July 09, 2024

Bipartisan Women, Torres and Hinson Secures Provisions to Limit Judicial Sexual Harassment and Workplace Misconduct

Bipartisan Women of Subcommittee Fight to Stop Sexual Harassment at the Judiciary

Washington D.C. –– During the House Appropriations Financial Services and General Government Subcommittee’s fiscal year 2025 funding bill markup, Congresswomen Norma J. Torres (CA-35) and Ashley Hinson (IA-02) – the only women members of the subcommittee – tout the inclusion of report language in the House-passed bill. The Congresswomen’s report language sets expectations about how the Judiciary must reform and work to improve its systems to prevent sexual harassment and workplace abuse. This is the first instance in which a Republican-led Committee has included strong, bipartisan report language concerning the need for the Judiciary to reform its systems to protect employees from sexual harassment and workplace misconduct. This report language holds the Judiciary accountable to reveal available data and why they have failed to implement needed reforms to prevent sexual assault, harassment, and abuse in workplaces. Simultaneously, the report language pushes the Judiciary to make several necessary improvements including adding additional monetary remedies into the employee complaint process and providing legal counsel to employees who have been victims of harassment. 

“No American should suffer from sexual harassment, abuse, or assault in the workplace, especially within the halls of the U.S. judicial system where decisions about fairness and the law are carried out,” said Congresswoman Torres. “Reforms to ensure the judiciary, like all other federal workplaces, protects its own employees is long overdue and I am proud to see bipartisan agreement to make it a reality. My amendment will not only increase transparency within the federal judiciary, but also empower its employees to report instances of abuse previously left unchecked. No institution or individual should be above the law – even those who interpret it – and our democracy is stronger when our courts and its employees are protected from sexual harassment and abuse.”

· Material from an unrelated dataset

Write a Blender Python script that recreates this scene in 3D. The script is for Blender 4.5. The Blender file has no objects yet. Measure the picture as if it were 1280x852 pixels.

Background: Congresswoman Torres’ report language:

  • Directs the Judiciary to share the results of its national climate survey with Congress no later than 30 days after the enactment of this act. The Judiciary’s national climate survey was completed in early 2023.
  • Sets Congressional expectation that the Judiciary must share more data with the Committee and implement several outstanding reforms it has thus far failed to execute.
  • Endorses funding for the Judiciary to incorporate additional monetary remedies into the employee complaint process and provide free legal counsel to employees regarding workplace rights to the extent allowable by statute.

Full Report Language: Administrative Office of the Courts.— 

The Committee awaits the Judiciary’s national climate survey results as consolidated by the Federal Judicial Center no later than 30 days after the enactment of this Act; the Committee expects that the Judiciary will implement the recommendations provided by the Government Accountability Office and the Judiciary’s Workplace Conduct Working Group to improve systems to prevent workplace misconduct, or report to the Committee on the insurmountable barriers to implementation that have prevented the Judiciary from completing these reforms. To facilitate these efforts, the Committee endorses funding for the Judiciary to incorporate additional monetary remedies into the employee complaint process and provide free legal counsel to employees regarding workplace rights to the extent allowable by statute. The Committee requests an update to the 1996 report requested by Public Law 104-1 on the application to the judicial branch of specified Federal labor laws.